__Data extract__.
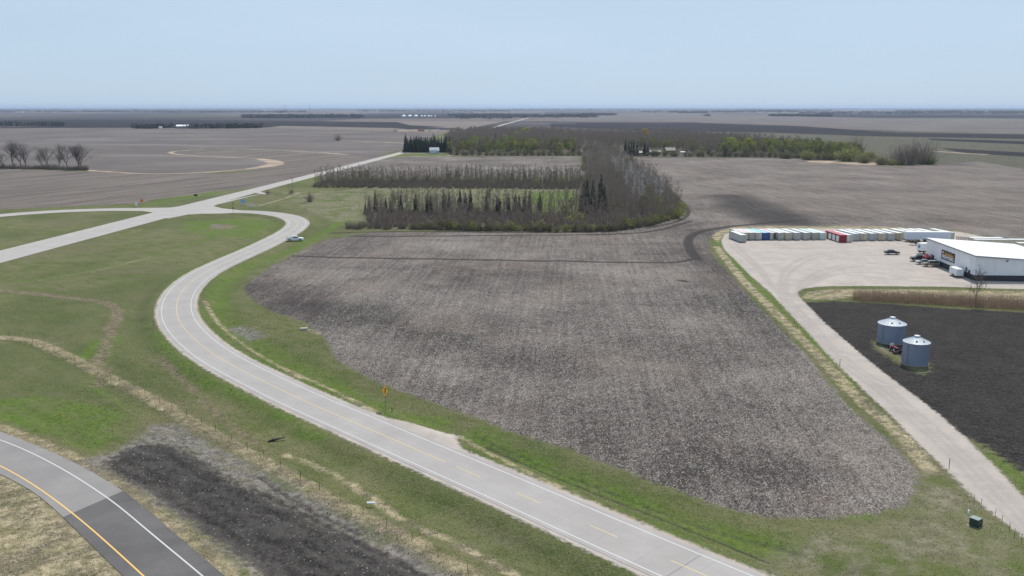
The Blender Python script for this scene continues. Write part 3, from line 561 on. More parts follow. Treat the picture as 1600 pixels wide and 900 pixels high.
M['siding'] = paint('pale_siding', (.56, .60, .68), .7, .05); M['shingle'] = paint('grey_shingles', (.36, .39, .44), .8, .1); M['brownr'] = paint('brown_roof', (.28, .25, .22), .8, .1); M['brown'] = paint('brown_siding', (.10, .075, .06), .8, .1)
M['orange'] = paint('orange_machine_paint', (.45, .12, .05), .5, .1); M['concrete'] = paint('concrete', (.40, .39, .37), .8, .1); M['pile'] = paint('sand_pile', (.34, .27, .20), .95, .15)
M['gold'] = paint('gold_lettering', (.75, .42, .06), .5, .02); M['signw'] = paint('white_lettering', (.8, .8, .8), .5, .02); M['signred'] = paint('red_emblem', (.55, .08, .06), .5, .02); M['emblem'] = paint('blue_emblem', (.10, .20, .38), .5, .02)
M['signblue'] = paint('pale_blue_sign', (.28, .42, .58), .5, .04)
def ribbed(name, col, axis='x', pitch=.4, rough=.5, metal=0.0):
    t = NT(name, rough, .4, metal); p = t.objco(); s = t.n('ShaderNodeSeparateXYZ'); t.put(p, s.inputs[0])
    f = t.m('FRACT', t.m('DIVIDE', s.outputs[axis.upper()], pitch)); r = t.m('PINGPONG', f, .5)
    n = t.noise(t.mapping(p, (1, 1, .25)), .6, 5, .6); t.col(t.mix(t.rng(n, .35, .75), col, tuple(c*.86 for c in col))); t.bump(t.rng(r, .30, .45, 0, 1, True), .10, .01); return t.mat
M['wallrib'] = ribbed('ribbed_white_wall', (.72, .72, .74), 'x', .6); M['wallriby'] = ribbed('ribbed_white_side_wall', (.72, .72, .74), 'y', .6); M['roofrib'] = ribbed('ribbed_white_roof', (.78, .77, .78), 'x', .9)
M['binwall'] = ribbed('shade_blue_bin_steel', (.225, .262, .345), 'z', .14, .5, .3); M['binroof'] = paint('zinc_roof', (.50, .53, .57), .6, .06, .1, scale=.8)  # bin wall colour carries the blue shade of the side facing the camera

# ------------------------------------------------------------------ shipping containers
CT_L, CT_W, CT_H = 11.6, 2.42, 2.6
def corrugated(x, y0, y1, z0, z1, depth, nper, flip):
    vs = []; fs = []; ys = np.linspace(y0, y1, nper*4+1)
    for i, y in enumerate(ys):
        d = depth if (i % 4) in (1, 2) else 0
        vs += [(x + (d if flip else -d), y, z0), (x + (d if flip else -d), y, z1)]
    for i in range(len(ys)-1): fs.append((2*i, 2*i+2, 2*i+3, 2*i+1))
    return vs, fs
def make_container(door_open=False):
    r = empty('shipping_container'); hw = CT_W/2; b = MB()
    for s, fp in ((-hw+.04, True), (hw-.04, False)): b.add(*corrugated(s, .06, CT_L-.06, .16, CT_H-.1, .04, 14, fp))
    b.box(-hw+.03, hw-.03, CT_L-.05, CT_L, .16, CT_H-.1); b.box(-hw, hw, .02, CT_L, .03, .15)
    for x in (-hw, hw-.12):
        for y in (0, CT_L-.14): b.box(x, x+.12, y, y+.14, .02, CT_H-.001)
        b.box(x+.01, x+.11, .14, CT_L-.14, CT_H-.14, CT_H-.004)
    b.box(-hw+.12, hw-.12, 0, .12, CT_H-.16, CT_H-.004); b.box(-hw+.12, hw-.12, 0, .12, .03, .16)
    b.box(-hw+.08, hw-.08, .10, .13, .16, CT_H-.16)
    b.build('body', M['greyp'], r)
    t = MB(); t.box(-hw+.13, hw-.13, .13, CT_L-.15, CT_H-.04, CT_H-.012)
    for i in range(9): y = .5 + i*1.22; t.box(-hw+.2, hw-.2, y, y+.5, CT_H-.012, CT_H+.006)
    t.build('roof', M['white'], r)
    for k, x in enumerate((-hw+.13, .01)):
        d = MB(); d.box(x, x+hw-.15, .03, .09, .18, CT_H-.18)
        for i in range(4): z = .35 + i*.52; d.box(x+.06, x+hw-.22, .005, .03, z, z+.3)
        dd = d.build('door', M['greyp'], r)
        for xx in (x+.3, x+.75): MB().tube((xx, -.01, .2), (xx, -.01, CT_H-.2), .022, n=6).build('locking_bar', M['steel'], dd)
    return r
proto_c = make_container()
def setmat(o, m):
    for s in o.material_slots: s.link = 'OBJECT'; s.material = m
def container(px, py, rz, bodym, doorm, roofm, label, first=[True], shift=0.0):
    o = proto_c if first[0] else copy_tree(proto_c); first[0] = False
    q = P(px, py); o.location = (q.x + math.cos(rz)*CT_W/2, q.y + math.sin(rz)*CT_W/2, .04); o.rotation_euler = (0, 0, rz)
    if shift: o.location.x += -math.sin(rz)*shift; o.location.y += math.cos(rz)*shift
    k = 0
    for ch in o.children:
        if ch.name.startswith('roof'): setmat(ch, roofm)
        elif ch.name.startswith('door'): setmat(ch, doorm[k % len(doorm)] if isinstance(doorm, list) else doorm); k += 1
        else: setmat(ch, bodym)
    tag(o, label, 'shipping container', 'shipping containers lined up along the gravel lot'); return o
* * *
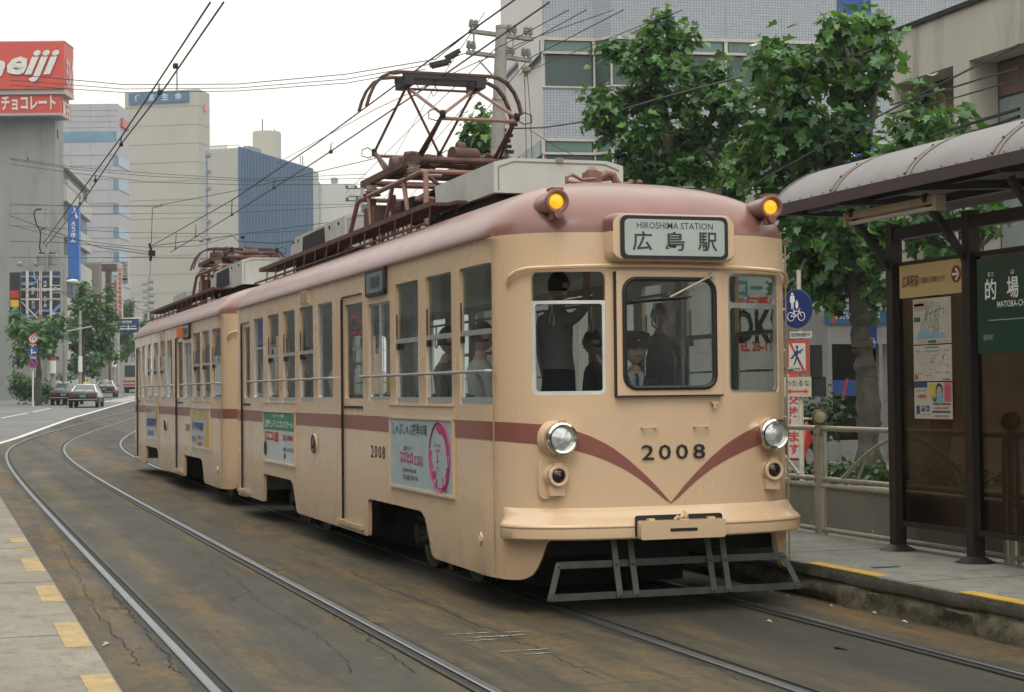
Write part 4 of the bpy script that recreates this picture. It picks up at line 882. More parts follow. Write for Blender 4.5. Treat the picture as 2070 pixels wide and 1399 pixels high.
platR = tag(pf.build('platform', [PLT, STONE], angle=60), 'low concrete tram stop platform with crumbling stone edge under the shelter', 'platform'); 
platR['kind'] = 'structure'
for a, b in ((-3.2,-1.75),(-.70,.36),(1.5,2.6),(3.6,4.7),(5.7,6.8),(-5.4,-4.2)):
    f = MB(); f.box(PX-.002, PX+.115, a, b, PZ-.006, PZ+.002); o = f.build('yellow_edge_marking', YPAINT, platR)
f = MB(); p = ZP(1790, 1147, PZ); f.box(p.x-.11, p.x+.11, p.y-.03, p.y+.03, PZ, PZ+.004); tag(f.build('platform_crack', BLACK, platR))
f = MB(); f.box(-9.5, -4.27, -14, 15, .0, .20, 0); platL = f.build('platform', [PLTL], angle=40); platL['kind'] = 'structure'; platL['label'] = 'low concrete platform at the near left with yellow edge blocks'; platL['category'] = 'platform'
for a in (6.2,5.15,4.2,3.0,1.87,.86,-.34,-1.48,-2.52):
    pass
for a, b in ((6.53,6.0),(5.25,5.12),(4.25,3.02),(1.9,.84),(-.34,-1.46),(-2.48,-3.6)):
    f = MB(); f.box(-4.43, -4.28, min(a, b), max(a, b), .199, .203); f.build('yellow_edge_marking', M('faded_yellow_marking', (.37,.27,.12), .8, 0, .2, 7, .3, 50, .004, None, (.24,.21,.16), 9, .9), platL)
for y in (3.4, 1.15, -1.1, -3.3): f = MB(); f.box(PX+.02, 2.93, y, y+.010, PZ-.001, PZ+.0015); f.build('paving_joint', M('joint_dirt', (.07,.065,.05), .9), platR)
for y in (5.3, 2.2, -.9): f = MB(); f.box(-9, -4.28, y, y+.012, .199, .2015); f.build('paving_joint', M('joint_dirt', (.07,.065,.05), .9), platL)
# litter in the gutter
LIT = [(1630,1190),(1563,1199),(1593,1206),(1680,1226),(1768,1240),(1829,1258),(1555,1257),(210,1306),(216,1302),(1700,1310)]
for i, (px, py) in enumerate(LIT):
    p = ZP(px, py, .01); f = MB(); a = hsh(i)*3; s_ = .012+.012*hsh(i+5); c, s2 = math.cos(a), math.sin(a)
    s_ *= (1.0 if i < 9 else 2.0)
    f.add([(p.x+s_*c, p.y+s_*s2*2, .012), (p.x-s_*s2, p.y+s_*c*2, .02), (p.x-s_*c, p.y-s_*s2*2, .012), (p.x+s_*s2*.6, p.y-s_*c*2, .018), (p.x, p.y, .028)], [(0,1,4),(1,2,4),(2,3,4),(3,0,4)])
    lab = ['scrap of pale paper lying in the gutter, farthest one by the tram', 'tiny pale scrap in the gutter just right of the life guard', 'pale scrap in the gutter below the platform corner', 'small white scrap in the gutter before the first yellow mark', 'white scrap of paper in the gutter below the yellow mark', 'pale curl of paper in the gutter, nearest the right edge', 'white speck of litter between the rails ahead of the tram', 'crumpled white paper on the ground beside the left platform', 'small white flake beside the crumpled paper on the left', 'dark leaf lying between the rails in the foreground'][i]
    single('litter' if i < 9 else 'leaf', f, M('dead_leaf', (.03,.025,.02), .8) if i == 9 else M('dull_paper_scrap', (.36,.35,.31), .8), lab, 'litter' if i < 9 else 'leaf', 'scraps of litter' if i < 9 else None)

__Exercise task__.
List each line in the listing that contains the string "follow".

__Final result__.
The Blender Python script for this scene continues. Write part 3, from line 561 on. More parts follow. Treat the picture as 1600 pixels wide and 900 pixels high.
Write part 4 of the bpy script that recreates this picture. It picks up at line 882. More parts follow. Write for Blender 4.5. Treat the picture as 2070 pixels wide and 1399 pixels high.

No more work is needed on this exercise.